F.3.1 Почему это пренебрежение равенством важно?
Просто потому что пренебрежение равенством скоро закончится тем, что свобода для большинства будет отрицаться во многих важных областях. Большинство "анархо"-капиталистов и правых либертарианцев отрицают (или в лучшем случае игнорируют) силу рынка. Ротбард, например, утверждает что экономическая сила не существует при капитализме. То, что люди называют "экономической силой" это "просто право при свободе отказаться совершать обмен", поэтому этот концепт бессмысленен. [The Ethics of Liberty, стр. 222]
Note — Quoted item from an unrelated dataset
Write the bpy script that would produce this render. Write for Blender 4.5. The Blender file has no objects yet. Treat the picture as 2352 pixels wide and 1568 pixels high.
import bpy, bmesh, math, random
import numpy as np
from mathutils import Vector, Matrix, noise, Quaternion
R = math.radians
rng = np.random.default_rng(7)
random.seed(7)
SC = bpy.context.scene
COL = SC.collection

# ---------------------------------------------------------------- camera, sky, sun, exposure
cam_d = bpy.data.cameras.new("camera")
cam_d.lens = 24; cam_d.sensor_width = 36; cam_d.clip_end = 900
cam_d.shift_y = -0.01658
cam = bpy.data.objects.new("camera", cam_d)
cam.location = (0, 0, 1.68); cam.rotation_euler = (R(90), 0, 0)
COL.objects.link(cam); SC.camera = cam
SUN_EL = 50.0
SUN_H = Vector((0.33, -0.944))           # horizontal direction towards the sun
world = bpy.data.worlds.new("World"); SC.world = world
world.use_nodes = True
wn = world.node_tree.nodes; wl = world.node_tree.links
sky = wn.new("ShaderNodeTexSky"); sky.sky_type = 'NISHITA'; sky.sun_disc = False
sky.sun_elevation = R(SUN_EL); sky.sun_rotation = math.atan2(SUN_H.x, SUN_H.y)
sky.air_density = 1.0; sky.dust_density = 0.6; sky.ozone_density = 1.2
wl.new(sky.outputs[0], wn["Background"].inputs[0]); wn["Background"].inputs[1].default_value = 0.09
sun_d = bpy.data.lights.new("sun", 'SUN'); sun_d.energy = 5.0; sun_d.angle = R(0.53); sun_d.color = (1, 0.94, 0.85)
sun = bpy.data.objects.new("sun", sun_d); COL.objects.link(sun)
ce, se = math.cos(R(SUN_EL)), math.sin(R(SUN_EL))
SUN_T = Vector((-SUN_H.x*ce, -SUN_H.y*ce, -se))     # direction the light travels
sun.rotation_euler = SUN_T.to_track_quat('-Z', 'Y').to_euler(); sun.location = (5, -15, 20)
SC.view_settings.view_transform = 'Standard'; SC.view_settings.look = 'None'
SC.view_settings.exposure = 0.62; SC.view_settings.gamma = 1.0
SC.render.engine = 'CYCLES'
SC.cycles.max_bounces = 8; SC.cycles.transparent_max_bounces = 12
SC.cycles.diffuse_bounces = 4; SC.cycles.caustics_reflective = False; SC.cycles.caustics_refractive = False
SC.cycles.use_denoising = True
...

Однако, факт в том, что существуют значительные центры власти в обществе, (они же источники иерархической власти и авторитарных социальных отношений) которые не являются государствами. Как сказал Элизи Рэклю: "власть королей и императоров имеет пределы, но власть богатства не имеет пределов. Доллар это хозяин хозяев". Таким образом, богатство это источник власти, так как "существенная вещь" при капитализме это "тренировать себя, чтобы достичь денежную ценность, с целью командовать другими всемогуществом денег. Власть человека увеличивается в прямой пропорции с его_ее экономическими ресурсами". [John P. Clark and Camille Martin (eds.), Anarchy, Geography, Modernity, стр. 95, 96-7]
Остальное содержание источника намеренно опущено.